5 Appeal of Secretary of State's determination.   A challenger may appeal the determination of the Secretary of State under subsection 4 by commencing an action in the Superior Court. This action must be conducted in accordance with the Maine Rules of Civil Procedure, Rule 80C, except as modified by this section. This action must be commenced within 5 business days of the date of the determination of the Secretary of State. Upon timely application, a person may intervene in this action if the person claims an interest relating to the subject matter of the petitions, unless the person's interest is adequately represented by existing parties. The court shall issue a written decision containing its findings of fact and conclusions of law and setting forth the reasons for its decision within 20 days of the date of the determination of the Secretary of State.
6 Appeal of Superior Court decision.   A challenger may appeal the decision of the Superior Court under subsection 5, on questions of law, by filing a notice of appeal within 3 days of that decision. The record on appeal must be transmitted to the Law Court within 3 days after notice of appeal is filed. After filing notice of appeal, the parties have 4 days to file briefs and appendices with the clerk of courts. As soon as the record and briefs have been filed, the court shall immediately consider the case. The court shall issue its decision within 14 days of the date of the decision of the Superior Court.

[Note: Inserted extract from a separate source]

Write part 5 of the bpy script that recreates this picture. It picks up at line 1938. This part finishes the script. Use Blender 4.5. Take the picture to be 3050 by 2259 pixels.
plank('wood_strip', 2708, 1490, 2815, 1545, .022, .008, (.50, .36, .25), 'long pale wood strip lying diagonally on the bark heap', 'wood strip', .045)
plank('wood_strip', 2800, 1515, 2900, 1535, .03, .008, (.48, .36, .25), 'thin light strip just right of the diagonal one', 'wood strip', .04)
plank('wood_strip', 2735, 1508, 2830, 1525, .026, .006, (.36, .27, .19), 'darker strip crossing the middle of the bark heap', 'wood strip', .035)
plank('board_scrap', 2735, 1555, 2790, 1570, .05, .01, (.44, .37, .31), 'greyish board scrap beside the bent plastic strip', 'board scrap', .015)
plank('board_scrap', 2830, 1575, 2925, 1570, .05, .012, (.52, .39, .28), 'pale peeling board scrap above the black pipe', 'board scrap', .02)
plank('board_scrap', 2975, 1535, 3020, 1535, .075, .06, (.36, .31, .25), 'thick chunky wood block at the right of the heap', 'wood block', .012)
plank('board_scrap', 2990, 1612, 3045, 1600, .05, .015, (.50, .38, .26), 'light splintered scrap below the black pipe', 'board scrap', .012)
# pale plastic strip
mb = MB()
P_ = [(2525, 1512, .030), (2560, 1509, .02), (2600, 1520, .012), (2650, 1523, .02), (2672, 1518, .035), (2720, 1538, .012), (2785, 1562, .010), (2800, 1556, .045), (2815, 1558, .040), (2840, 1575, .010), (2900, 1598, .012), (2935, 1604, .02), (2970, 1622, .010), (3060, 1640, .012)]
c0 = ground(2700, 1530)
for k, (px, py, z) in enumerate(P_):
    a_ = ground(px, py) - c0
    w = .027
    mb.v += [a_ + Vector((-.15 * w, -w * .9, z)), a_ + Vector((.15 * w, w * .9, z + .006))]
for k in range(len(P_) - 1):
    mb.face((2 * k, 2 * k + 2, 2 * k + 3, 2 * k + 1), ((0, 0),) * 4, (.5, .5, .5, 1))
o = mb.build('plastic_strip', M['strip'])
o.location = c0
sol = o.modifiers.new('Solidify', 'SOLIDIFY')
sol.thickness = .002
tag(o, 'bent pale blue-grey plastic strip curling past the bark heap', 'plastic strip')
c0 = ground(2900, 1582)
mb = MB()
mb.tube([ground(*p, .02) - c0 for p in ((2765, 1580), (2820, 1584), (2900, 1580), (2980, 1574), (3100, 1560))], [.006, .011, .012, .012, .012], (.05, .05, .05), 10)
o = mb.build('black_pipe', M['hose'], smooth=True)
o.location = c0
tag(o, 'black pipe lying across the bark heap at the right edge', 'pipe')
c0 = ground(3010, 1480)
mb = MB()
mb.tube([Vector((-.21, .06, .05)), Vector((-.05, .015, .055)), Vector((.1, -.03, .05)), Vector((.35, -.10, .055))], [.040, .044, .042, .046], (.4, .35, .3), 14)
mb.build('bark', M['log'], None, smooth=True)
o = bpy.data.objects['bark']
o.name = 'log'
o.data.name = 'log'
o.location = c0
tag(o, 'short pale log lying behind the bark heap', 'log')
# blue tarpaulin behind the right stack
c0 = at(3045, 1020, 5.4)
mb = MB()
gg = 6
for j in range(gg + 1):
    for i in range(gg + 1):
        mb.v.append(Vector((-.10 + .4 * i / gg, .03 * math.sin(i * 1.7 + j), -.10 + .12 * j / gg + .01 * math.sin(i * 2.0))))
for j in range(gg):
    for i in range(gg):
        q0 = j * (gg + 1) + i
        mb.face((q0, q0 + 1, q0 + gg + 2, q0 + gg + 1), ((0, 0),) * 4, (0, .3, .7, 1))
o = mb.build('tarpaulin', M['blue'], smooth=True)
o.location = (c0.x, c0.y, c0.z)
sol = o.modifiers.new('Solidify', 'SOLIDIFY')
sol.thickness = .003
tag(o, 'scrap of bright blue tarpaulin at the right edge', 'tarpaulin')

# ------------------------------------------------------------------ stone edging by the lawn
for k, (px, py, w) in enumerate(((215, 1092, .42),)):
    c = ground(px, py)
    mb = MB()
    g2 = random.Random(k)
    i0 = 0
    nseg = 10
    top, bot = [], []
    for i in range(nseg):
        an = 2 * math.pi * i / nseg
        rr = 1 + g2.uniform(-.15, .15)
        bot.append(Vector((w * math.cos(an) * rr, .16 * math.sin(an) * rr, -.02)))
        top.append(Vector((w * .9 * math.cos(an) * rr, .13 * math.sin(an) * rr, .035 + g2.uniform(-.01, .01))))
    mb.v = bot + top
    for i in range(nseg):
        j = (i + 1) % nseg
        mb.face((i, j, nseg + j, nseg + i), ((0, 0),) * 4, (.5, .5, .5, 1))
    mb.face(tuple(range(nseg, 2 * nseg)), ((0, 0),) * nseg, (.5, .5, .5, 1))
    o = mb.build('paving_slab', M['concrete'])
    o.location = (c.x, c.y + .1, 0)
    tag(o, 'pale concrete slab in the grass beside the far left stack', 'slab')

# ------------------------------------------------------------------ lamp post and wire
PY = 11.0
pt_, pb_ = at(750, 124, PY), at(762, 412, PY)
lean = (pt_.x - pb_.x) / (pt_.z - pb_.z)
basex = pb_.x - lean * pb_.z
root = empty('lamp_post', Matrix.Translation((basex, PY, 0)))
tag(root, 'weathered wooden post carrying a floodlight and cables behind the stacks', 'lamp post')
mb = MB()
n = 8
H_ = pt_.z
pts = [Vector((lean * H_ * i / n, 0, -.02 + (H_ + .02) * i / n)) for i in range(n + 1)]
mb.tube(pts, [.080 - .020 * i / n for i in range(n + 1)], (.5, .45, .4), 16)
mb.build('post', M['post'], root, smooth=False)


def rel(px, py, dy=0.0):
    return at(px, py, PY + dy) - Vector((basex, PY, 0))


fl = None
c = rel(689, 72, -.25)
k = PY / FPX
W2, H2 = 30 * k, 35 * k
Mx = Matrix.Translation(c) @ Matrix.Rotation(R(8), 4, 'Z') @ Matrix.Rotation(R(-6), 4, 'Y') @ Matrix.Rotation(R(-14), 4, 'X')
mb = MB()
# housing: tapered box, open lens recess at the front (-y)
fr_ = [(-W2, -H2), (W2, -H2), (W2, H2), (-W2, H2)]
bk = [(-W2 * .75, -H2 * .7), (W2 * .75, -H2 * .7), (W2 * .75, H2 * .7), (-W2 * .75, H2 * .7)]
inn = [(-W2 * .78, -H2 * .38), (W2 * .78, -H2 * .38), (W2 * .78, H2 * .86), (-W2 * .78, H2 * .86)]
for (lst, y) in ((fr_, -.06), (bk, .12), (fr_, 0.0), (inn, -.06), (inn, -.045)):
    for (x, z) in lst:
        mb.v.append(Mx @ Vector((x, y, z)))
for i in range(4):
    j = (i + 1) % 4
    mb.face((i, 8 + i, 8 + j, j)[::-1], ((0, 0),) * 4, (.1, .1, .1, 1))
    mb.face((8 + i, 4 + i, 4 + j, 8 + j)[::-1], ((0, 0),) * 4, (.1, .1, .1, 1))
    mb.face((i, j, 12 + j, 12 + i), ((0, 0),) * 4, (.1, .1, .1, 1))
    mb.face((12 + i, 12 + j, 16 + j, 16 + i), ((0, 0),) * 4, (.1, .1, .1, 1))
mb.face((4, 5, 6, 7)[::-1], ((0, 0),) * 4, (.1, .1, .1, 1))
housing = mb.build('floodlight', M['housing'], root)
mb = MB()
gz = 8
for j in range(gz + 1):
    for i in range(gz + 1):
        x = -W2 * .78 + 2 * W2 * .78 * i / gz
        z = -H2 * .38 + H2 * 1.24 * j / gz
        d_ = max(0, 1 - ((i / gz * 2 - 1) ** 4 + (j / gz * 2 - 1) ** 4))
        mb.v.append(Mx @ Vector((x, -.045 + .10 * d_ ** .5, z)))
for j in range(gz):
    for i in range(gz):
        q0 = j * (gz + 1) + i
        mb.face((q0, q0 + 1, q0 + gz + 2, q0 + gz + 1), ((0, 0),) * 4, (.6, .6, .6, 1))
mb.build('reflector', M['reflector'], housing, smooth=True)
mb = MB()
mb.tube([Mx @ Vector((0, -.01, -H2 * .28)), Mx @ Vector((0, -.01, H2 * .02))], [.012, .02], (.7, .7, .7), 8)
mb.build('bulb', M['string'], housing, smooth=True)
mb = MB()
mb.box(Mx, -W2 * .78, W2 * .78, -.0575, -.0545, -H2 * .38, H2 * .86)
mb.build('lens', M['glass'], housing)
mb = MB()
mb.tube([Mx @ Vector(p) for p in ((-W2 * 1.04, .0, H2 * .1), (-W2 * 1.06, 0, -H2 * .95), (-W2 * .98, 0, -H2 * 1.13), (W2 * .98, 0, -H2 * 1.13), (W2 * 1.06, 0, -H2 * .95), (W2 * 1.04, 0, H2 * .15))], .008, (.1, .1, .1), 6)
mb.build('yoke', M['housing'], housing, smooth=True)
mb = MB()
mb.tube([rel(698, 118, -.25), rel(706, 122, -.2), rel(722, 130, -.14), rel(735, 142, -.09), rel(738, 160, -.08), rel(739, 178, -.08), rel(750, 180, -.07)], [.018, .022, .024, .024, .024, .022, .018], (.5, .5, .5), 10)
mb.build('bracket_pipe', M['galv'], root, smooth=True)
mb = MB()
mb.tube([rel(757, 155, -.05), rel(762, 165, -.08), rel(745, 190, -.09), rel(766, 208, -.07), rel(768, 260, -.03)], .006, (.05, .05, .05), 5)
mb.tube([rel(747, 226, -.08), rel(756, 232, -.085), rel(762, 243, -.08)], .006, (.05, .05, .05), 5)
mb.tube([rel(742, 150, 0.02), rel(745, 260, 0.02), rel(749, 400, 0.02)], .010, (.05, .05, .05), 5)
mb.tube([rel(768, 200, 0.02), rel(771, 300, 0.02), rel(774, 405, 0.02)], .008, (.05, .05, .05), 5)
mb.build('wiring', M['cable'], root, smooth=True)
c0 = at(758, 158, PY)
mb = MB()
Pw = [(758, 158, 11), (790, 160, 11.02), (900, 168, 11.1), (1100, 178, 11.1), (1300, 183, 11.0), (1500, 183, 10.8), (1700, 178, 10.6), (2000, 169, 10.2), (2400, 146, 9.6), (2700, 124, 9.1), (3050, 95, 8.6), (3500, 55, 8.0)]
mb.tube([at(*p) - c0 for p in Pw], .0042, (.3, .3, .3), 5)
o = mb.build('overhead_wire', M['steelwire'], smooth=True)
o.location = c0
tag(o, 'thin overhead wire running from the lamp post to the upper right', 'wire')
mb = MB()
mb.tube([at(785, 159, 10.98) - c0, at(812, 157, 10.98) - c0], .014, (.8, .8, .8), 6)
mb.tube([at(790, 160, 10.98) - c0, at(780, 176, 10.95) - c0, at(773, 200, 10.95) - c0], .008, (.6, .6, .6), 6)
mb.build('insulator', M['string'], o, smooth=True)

Sec. 4. Retroactivity. Sections 1 and 2 of this Act apply retroactively to November 1, 2016 and apply to any party whose nominee for President of the United States appeared on the ballot at the general election on November 8, 2016.’

SUMMARY

This amendment replaces the bill and is the majority report of the committee. The amendment extends the date by which a party may qualify as a party by submitting an application to the Secretary of State with the required number of voters enrolled in the proposed party. The amendment also provides that a party has 2 general election cycles to enroll the required number of voters to maintain party status. Current law provides for one general election cycle to enroll the required 10,000 voters. Like the bill, the amendment establishes an appeal process if the Secretary of State denies an application for party qualification. These changes to the process of party qualification are intended to address legal issues raised by the Libertarian Party of Maine in a lawsuit filed in 2016, Libertarian Party of Maine v. Dunlap, Docket No. 2:16-cv-00002-JAW, and addressed by the United States District Court in a preliminary injunction order issued on May 27, 2016.

This amendment also provides that the party qualifications in this amendment apply retroactively to November 1, 2016.